Written task
Without including any pictures, write out the listing below exactly.

-- START OF Data provided --

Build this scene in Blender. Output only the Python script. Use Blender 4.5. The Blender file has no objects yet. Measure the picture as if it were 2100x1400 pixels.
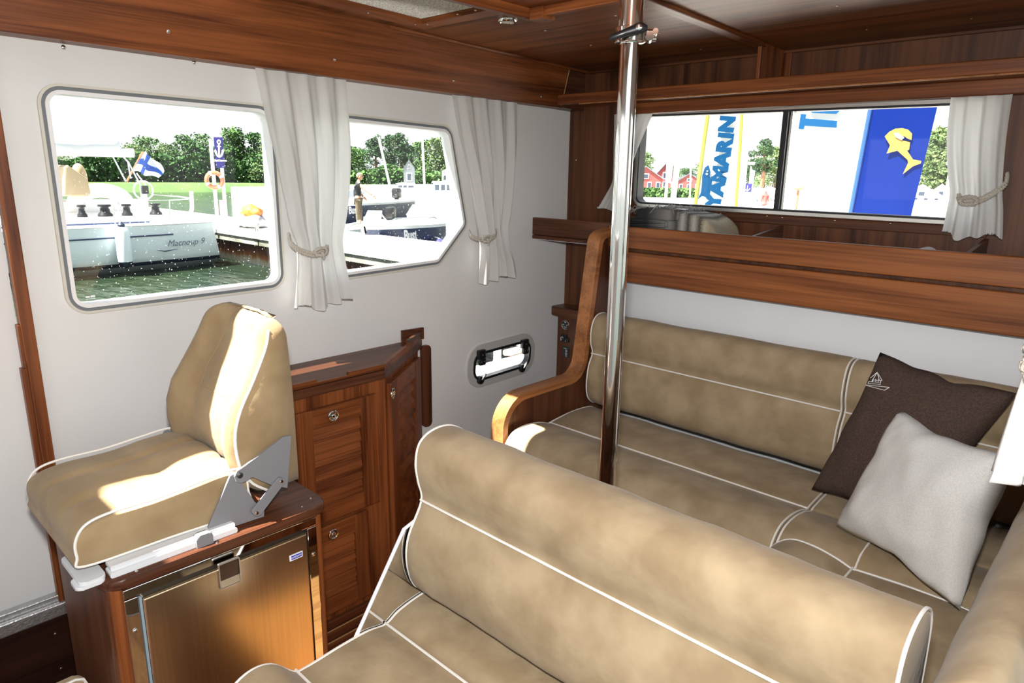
import bpy, bmesh, math, random
from mathutils import Vector, Matrix, noise
from math import sin, cos, pi, radians
random.seed(7)
S = bpy.context.scene
C = S.collection
V = Vector

# ------------------------------------------------------------------ camera
FPX = 1413.9
_y, _p, _r = radians(43.404), radians(13.893), radians(0.803)
FWD = V((-sin(_y)*cos(_p), cos(_y)*cos(_p), -sin(_p)))
_rt = V((cos(_y), sin(_y), 0)); _up = _rt.cross(FWD)
RT = _rt*cos(_r) + _up*sin(_r); UP = -_rt*sin(_r) + _up*cos(_r)
EYE = V((0, 0, 1.5))
cam_d = bpy.data.cameras.new('camera'); cam = bpy.data.objects.new('camera', cam_d); C.objects.link(cam)
cam_d.sensor_width = 36; cam_d.lens = FPX/2100*36; cam_d.clip_start = .02; cam_d.clip_end = 600
m3 = Matrix((RT, UP, -FWD)).transposed()
cam.matrix_world = Matrix.Translation(EYE) @ m3.to_4x4()
S.camera = cam

def U(px, py, ax, c):
    """survey helper: the point of the real plane  axis ax = c  seen along a sight line of the survey station"""
    d = FWD + RT*((px-1050)/FPX) - UP*((py-700)/FPX)
    return EYE + d*((c-EYE[ax])/d[ax])
def UC(px, py, off=0):      # on the sloping ceiling
    d = FWD + RT*((px-1050)/FPX) - UP*((py-700)/FPX)
    return EYE + d*((.508-off)/(d.z+.03*d.y))

# ------------------------------------------------------------------ light
SKY = 1.4; SUN = 34.0; FLASH = 35.0; EXPO = 0.0
w = bpy.data.worlds.new('sky'); S.world = w; w.use_nodes = True
nt = w.node_tree; nt.nodes.clear()
o_ = nt.nodes.new('ShaderNodeOutputWorld'); b_ = nt.nodes.new('ShaderNodeBackground')
tc = nt.nodes.new('ShaderNodeTexCoord'); sx = nt.nodes.new('ShaderNodeSeparateXYZ'); rp = nt.nodes.new('ShaderNodeValToRGB')
rp.color_ramp.elements[0].position = 0.0; rp.color_ramp.elements[0].color = (1, 1, 1, 1)
rp.color_ramp.elements[1].position = .9; rp.color_ramp.elements[1].color = (.72, .86, 1, 1)
nt.links.new(tc.outputs['Generated'], sx.inputs[0]); nt.links.new(sx.outputs['Z'], rp.inputs[0])
nt.links.new(rp.outputs[0], b_.inputs[0]); b_.inputs[1].default_value = SKY
nt.links.new(b_.outputs[0], o_.inputs[0])
sd = bpy.data.lights.new('sun', 'SUN'); sun = bpy.data.objects.new('sun', sd); C.objects.link(sun)
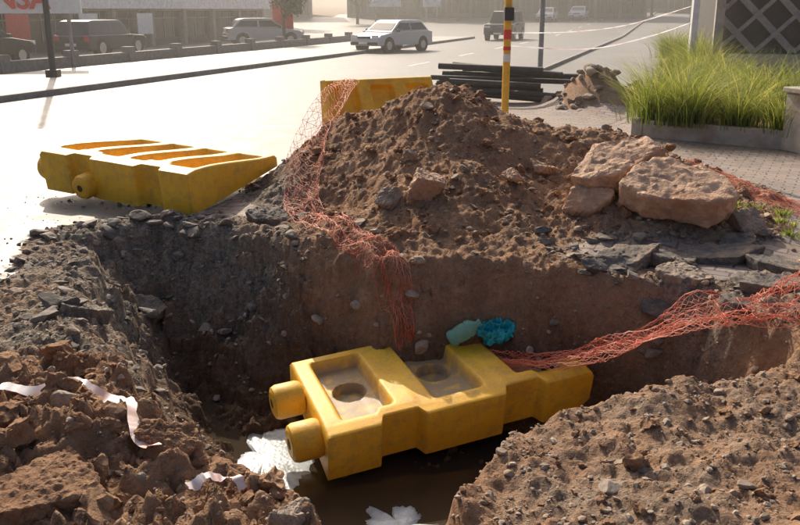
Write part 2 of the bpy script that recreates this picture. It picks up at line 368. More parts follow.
for i,(x,y,sx,sy,sz,rx,ry,rz,m) in enumerate([
 (2.35,6.15,.62,.36,.08,.12,-.1,-.2,M_aslab),(2.0,6.05,.5,.32,.09,.05,.15,.3,M_aslab),(1.62,6.0,.55,.36,.09,.2,-.2,.2,M_aslab),
 (2.75,5.85,.6,.4,.09,-.05,.1,-.5,M_aslab),(2.5,5.5,.5,.3,.08,.1,.05,.1,M_aslab),(1.95,5.68,.42,.25,.07,.2,.1,-.4,M_rock2),
 (-1.15,7.25,.45,.3,.12,.3,.1,.1,M_aslab),(-1.95,5.0,.35,.25,.09,.1,.35,1.1,M_aslab),(-2.1,6.6,.4,.3,.1,.35,.25,.3,M_aslab),
 (3.1,5.2,.5,.3,.08,.05,.1,.6,M_aslab),(-2.1,3.7,.25,.2,.07,.1,.6,.3,M_aslab),(2.05,5.95,.35,.2,.07,.3,.2,1.2,M_aslab),(2.6,6.35,.4,.25,.08,.1,-.2,.6,M_aslab),
 (1.5,5.85,.5,.2,.06,.5,.1,.1,M_aslab),(1.8,5.55,.4,.25,.06,.6,.2,-.2,M_aslab),(2.2,5.2,.45,.3,.07,.2,.3,.5,M_aslab)]):
    put('asphalt_slab',x,y,.025,(sx,sy,sz),(rx,ry,rz),m,40+i,slab=True,rough=.03)
# ------------------------------------------------------------ water
def water():
    m,n,l,b=mat('muddy_water');t2=tex(n,l,14,4)
    b.inputs['Base Color'].default_value=(.05,.038,.026,1);b.inputs['Roughness'].default_value=.05;bump(n,l,t2.outputs[0],.08,.01,b);return m
mb=MB();mb.add([(-2,2.6,-1.13),(2,2.6,-1.13),(2,6.4,-1.13),(-2,6.4,-1.13)],[(0,1,2,3)]);mb.build('water',[water()])
def foam_mat():
    m,n,l,b=mat('foam');t=tex(n,l,7,8);v=tex(n,l,38,kind='V')
    c=ramp(n,l,t.outputs[0],.35,.65,(.22,.25,.27),(.60,.66,.70));l.new(c,b.inputs['Base Color']);b.inputs['Roughness'].default_value=.35
    bump(n,l,v.outputs['Distance'],.3,.006,b);return m
M_foam=foam_mat()
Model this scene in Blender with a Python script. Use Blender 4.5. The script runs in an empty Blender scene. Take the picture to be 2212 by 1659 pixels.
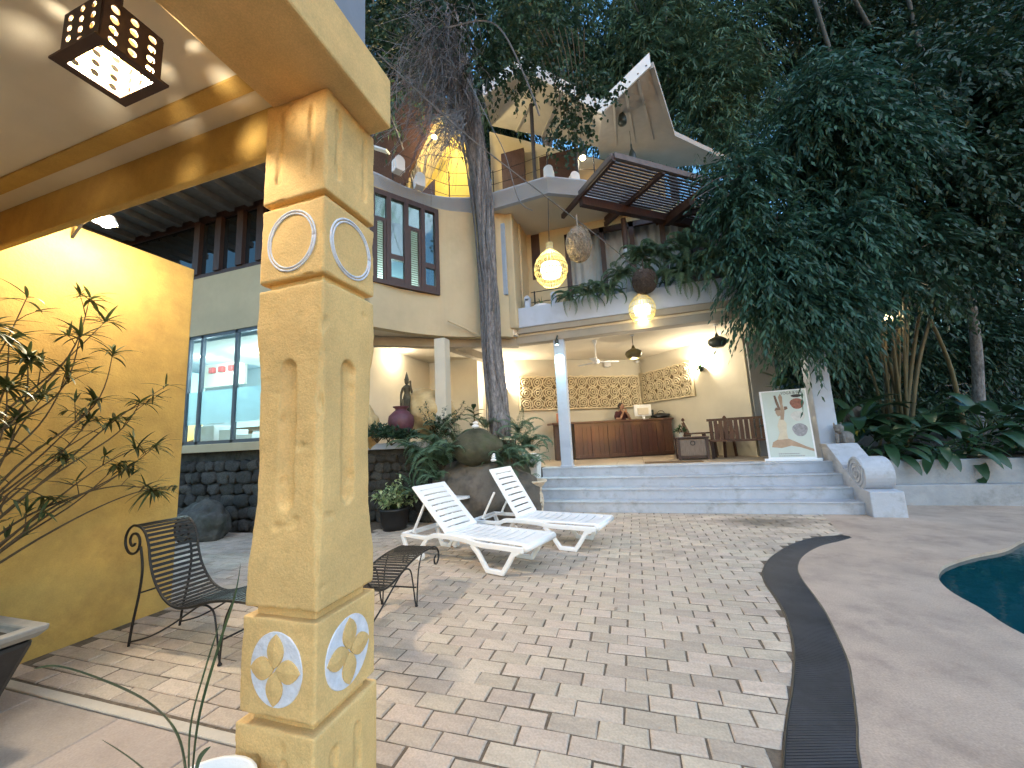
import bpy, math, random
import numpy as np
from mathutils import Vector, Matrix, noise as mnoise
from mathutils.geometry import tessellate_polygon
random.seed(7); rng = np.random.default_rng(11)
R = math.radians
scene = bpy.context.scene
COL = scene.collection

# ------------------------------------------------------------------ camera
PITCH, ROLL, YAW, HC = R(8.0), R(2.8), R(17.2), 1.55
FW = 0.376                                   # focal length / image width
_f = Vector((-math.sin(YAW)*math.cos(PITCH), math.cos(YAW)*math.cos(PITCH), math.sin(PITCH)))
_r0 = Vector((math.cos(YAW), math.sin(YAW), 0.0)); _u0 = _r0.cross(_f)
_r = _r0*math.cos(ROLL) - _u0*math.sin(ROLL)
_u = _u0*math.cos(ROLL) + _r0*math.sin(ROLL)
CAM = Vector((0, 0, HC))
cam = bpy.data.cameras.new('camera'); camo = bpy.data.objects.new('camera', cam); COL.objects.link(camo)
cam.sensor_width = 36.0; cam.lens = 36.0*FW; cam.clip_start = 0.02; cam.clip_end = 2000
m = Matrix((_r, _u, -_f)).transposed().to_4x4(); m.translation = CAM
camo.matrix_world = m
scene.camera = camo
scene.render.resolution_x, scene.render.resolution_y = 1024, 768

# ------------------------------------------------------------------ sky, fill sun, exposure (dusk)
world = bpy.data.worlds.new('World'); scene.world = world; world.use_nodes = True
wn = world.node_tree.nodes; wl = world.node_tree.links
bg = wn['Background']
sky = wn.new('ShaderNodeTexSky'); sky.sky_type = 'NISHITA'; sky.sun_disc = False
SUN_EL, SUN_AZ = R(5.0), R(141.0)
sky.sun_elevation = SUN_EL; sky.sun_rotation = SUN_AZ; sky.altitude = 400
sky.air_density = 1.6; sky.dust_density = 0.3; sky.ozone_density = 4.5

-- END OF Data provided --

Exercise answer
Build this scene in Blender. Output only the Python script. Use Blender 4.5. The Blender file has no objects yet. Measure the picture as if it were 2100x1400 pixels.
import bpy, bmesh, math, random
from mathutils import Vector, Matrix, noise
from math import sin, cos, pi, radians
random.seed(7)
S = bpy.context.scene
C = S.collection
V = Vector

# ------------------------------------------------------------------ camera
FPX = 1413.9
_y, _p, _r = radians(43.404), radians(13.893), radians(0.803)
FWD = V((-sin(_y)*cos(_p), cos(_y)*cos(_p), -sin(_p)))
_rt = V((cos(_y), sin(_y), 0)); _up = _rt.cross(FWD)
RT = _rt*cos(_r) + _up*sin(_r); UP = -_rt*sin(_r) + _up*cos(_r)
EYE = V((0, 0, 1.5))
cam_d = bpy.data.cameras.new('camera'); cam = bpy.data.objects.new('camera', cam_d); C.objects.link(cam)
cam_d.sensor_width = 36; cam_d.lens = FPX/2100*36; cam_d.clip_start = .02; cam_d.clip_end = 600
m3 = Matrix((RT, UP, -FWD)).transposed()
cam.matrix_world = Matrix.Translation(EYE) @ m3.to_4x4()
S.camera = cam

def U(px, py, ax, c):
    """survey helper: the point of the real plane  axis ax = c  seen along a sight line of the survey station"""
    d = FWD + RT*((px-1050)/FPX) - UP*((py-700)/FPX)
    return EYE + d*((c-EYE[ax])/d[ax])
def UC(px, py, off=0):      # on the sloping ceiling
    d = FWD + RT*((px-1050)/FPX) - UP*((py-700)/FPX)
    return EYE + d*((.508-off)/(d.z+.03*d.y))

# ------------------------------------------------------------------ light
SKY = 1.4; SUN = 34.0; FLASH = 35.0; EXPO = 0.0
w = bpy.data.worlds.new('sky'); S.world = w; w.use_nodes = True
nt = w.node_tree; nt.nodes.clear()
o_ = nt.nodes.new('ShaderNodeOutputWorld'); b_ = nt.nodes.new('ShaderNodeBackground')
tc = nt.nodes.new('ShaderNodeTexCoord'); sx = nt.nodes.new('ShaderNodeSeparateXYZ'); rp = nt.nodes.new('ShaderNodeValToRGB')
rp.color_ramp.elements[0].position = 0.0; rp.color_ramp.elements[0].color = (1, 1, 1, 1)
rp.color_ramp.elements[1].position = .9; rp.color_ramp.elements[1].color = (.72, .86, 1, 1)
nt.links.new(tc.outputs['Generated'], sx.inputs[0]); nt.links.new(sx.outputs['Z'], rp.inputs[0])
nt.links.new(rp.outputs[0], b_.inputs[0]); b_.inputs[1].default_value = SKY
nt.links.new(b_.outputs[0], o_.inputs[0])
sd = bpy.data.lights.new('sun', 'SUN'); sun = bpy.data.objects.new('sun', sd); C.objects.link(sun)
Write part 2 of the bpy script that recreates this picture. It picks up at line 368. More parts follow.
for i,(x,y,sx,sy,sz,rx,ry,rz,m) in enumerate([
 (2.35,6.15,.62,.36,.08,.12,-.1,-.2,M_aslab),(2.0,6.05,.5,.32,.09,.05,.15,.3,M_aslab),(1.62,6.0,.55,.36,.09,.2,-.2,.2,M_aslab),
 (2.75,5.85,.6,.4,.09,-.05,.1,-.5,M_aslab),(2.5,5.5,.5,.3,.08,.1,.05,.1,M_aslab),(1.95,5.68,.42,.25,.07,.2,.1,-.4,M_rock2),
 (-1.15,7.25,.45,.3,.12,.3,.1,.1,M_aslab),(-1.95,5.0,.35,.25,.09,.1,.35,1.1,M_aslab),(-2.1,6.6,.4,.3,.1,.35,.25,.3,M_aslab),
 (3.1,5.2,.5,.3,.08,.05,.1,.6,M_aslab),(-2.1,3.7,.25,.2,.07,.1,.6,.3,M_aslab),(2.05,5.95,.35,.2,.07,.3,.2,1.2,M_aslab),(2.6,6.35,.4,.25,.08,.1,-.2,.6,M_aslab),
 (1.5,5.85,.5,.2,.06,.5,.1,.1,M_aslab),(1.8,5.55,.4,.25,.06,.6,.2,-.2,M_aslab),(2.2,5.2,.45,.3,.07,.2,.3,.5,M_aslab)]):
    put('asphalt_slab',x,y,.025,(sx,sy,sz),(rx,ry,rz),m,40+i,slab=True,rough=.03)
# ------------------------------------------------------------ water
def water():
    m,n,l,b=mat('muddy_water');t2=tex(n,l,14,4)
    b.inputs['Base Color'].default_value=(.05,.038,.026,1);b.inputs['Roughness'].default_value=.05;bump(n,l,t2.outputs[0],.08,.01,b);return m
mb=MB();mb.add([(-2,2.6,-1.13),(2,2.6,-1.13),(2,6.4,-1.13),(-2,6.4,-1.13)],[(0,1,2,3)]);mb.build('water',[water()])
def foam_mat():
    m,n,l,b=mat('foam');t=tex(n,l,7,8);v=tex(n,l,38,kind='V')
    c=ramp(n,l,t.outputs[0],.35,.65,(.22,.25,.27),(.60,.66,.70));l.new(c,b.inputs['Base Color']);b.inputs['Roughness'].default_value=.35
    bump(n,l,v.outputs['Distance'],.3,.006,b);return m
M_foam=foam_mat()
Model this scene in Blender with a Python script. Use Blender 4.5. The script runs in an empty Blender scene. Take the picture to be 2212 by 1659 pixels.
import bpy, math, random
import numpy as np
from mathutils import Vector, Matrix, noise as mnoise
from mathutils.geometry import tessellate_polygon
random.seed(7); rng = np.random.default_rng(11)
R = math.radians
scene = bpy.context.scene
COL = scene.collection

# ------------------------------------------------------------------ camera
PITCH, ROLL, YAW, HC = R(8.0), R(2.8), R(17.2), 1.55
FW = 0.376                                   # focal length / image width
_f = Vector((-math.sin(YAW)*math.cos(PITCH), math.cos(YAW)*math.cos(PITCH), math.sin(PITCH)))
_r0 = Vector((math.cos(YAW), math.sin(YAW), 0.0)); _u0 = _r0.cross(_f)
_r = _r0*math.cos(ROLL) - _u0*math.sin(ROLL)
_u = _u0*math.cos(ROLL) + _r0*math.sin(ROLL)
CAM = Vector((0, 0, HC))
cam = bpy.data.cameras.new('camera'); camo = bpy.data.objects.new('camera', cam); COL.objects.link(camo)
cam.sensor_width = 36.0; cam.lens = 36.0*FW; cam.clip_start = 0.02; cam.clip_end = 2000
m = Matrix((_r, _u, -_f)).transposed().to_4x4(); m.translation = CAM
camo.matrix_world = m
scene.camera = camo
scene.render.resolution_x, scene.render.resolution_y = 1024, 768

# ------------------------------------------------------------------ sky, fill sun, exposure (dusk)
world = bpy.data.worlds.new('World'); scene.world = world; world.use_nodes = True
wn = world.node_tree.nodes; wl = world.node_tree.links
bg = wn['Background']
sky = wn.new('ShaderNodeTexSky'); sky.sky_type = 'NISHITA'; sky.sun_disc = False
SUN_EL, SUN_AZ = R(5.0), R(141.0)
sky.sun_elevation = SUN_EL; sky.sun_rotation = SUN_AZ; sky.altitude = 400
sky.air_density = 1.6; sky.dust_density = 0.3; sky.ozone_density = 4.5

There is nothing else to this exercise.